Pengadilan Negeri (PN) Jakarta Barat (Jakbar) menggugurkan permohonan praperadilan yang diajukan oleh pemohon TFC yang merupakan istri LKH, tersangka broker faktur pajak fiktif, melalui putusan PN Jakbar dengan nomor perkara 2/Pid.Pra/2021/PN.Jkt.Brt di Jakarta (Senin, 29/3).
Dalam permohonannya, pemohon TFC menggugat Penyidik Pegawai Negeri Sipil (PPNS) Direktorat Penegakan Hukum Kantor Pusat Direktorat Jenderal Pajak (DJP). Pemohon TFC menyatakan bahwa penetapan tersangka dan penahanan atas LKH tidak memenuhi syarat formal dan material sebagaimana diatur dalam Kitab Undang-Undang Hukum Acara Pidana (KUHAP).
Dalam proses persidangan, sebagai termohon, PPNS Direktorat Penegakan Hukum DJP menjelaskan bahwa persidangan pokok perkara atas nama LKH telah berjalan dengan nomor perkara 212/Pid.Sus/2021/PN.Jkt.Brt. Di samping itu, menerangkan bahwa proses pemeriksaan bukti permulaan, penyidikan dan penetapan tersangka yang dilakukan oleh PPNS Direktorat Penegakan Hukum DJP terhadap diri LKH (suami pemohon) telah dilaksanakan sesuai dengan prosedur dan kewenangan berdasarkan ketentuan peraturan perundang-undangan yang berlaku. Selain itu, penetapan LKH sebagai tersangka juga telah didukung dengan minimal dua alat bukti yang sah dan disertai pemeriksaan calon tersangka.

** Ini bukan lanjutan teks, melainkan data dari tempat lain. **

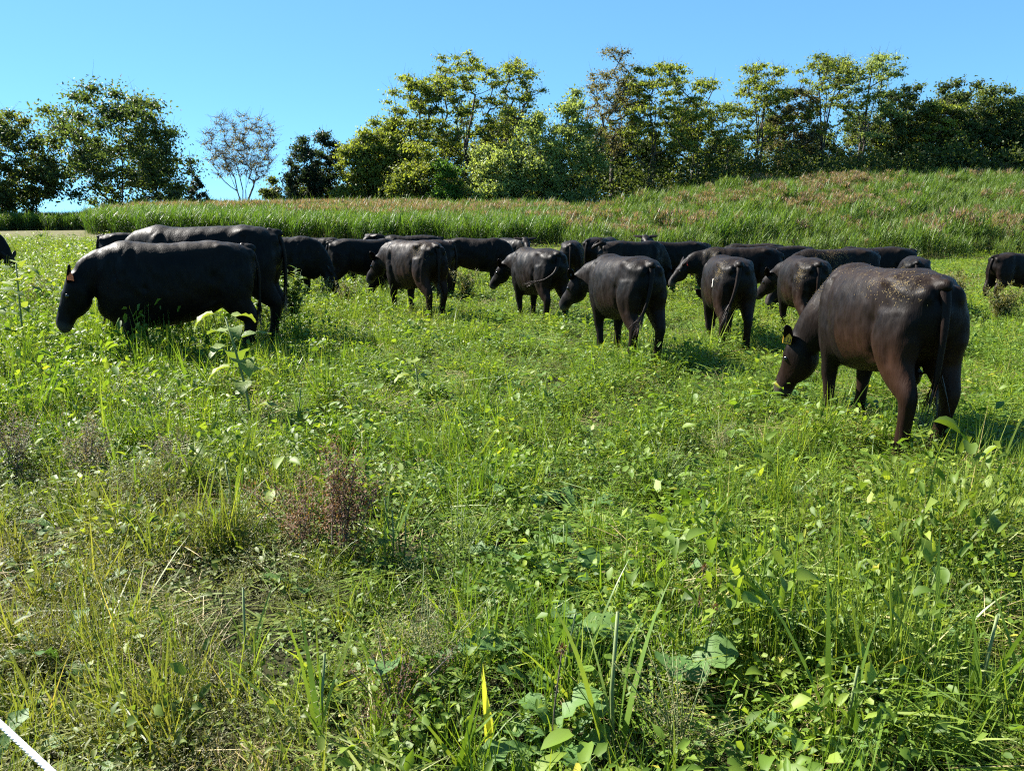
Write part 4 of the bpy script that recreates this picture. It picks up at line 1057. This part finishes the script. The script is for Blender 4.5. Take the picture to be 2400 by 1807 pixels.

Sebelum memberikan putusan, selain mendengarkan tanggapan dan melihat bukti-bukti yang disampaikan oleh termohon, hakim juga menyampaikan beberapa pertimbangan hukum mengenai ruang lingkup praperadilan sesuai Pasal 82 ayat (1) huruf d KUHAP, Putusan Mahkamah Konstitusi Nomor 102/PUU-XIII/2015, dan Peraturan Mahkamah Agung Nomor 4 Tahun 2016. Peraturan-peraturan tersebut menyebutkan bahwa permohonan praperadilan harus dinyatakan gugur dalam hal sidang pokok perkara telah dimulai. Berdasarkan hal tersebut, hakim menyatakan bahwa permohonan praperadilan yang diajukan oleh pemohon gugur. Dengan gugurnya permohonan praperadilan yang diajukan, proses penegakan hukum pajak atas LKH terus dilanjutkan.
Dalam perkara ini, LKH diduga menjadi perantara atau broker dalam penerbitan faktur pajak yang tidak berdasarkan transaksi yang sebenarnya atau faktur pajak fiktif sejak tahun 2011 hingga 2013. Akibat perbuatan LKH, negara dirugikan sebesar Rp3,24 miliar.
Perbuatan LKH tersebut disangkakan Pasal 39A jo. Pasal 43 ayat (1) Undang-Undang (UU) Nomor 28 Tahun 2007 tentang Perubahan Ketiga atas UU Nomor 6 Tahun 1983 tentang Ketentuan Umum dan Tata Cara Perpajakan sebagaimana telah diubah terakhir dengan UU Nomor 11 Tahun 2020 tentang Cipta Kerja. LKH dapat dijatuhi hukuman pidana penjara paling singkat dua tahun dan paling lama enam tahun serta denda paling sedikit dua kali dan paling banyak empat kali dari jumlah pajak yang seharusnya dibayar.
DJP terus melaksanakan upaya penegakan hukum yang kolaboratif, berintegritas, dan adil sesuai dengan prosedur dan kewenangan yang diberikan dalam peraturan perundang-undangan.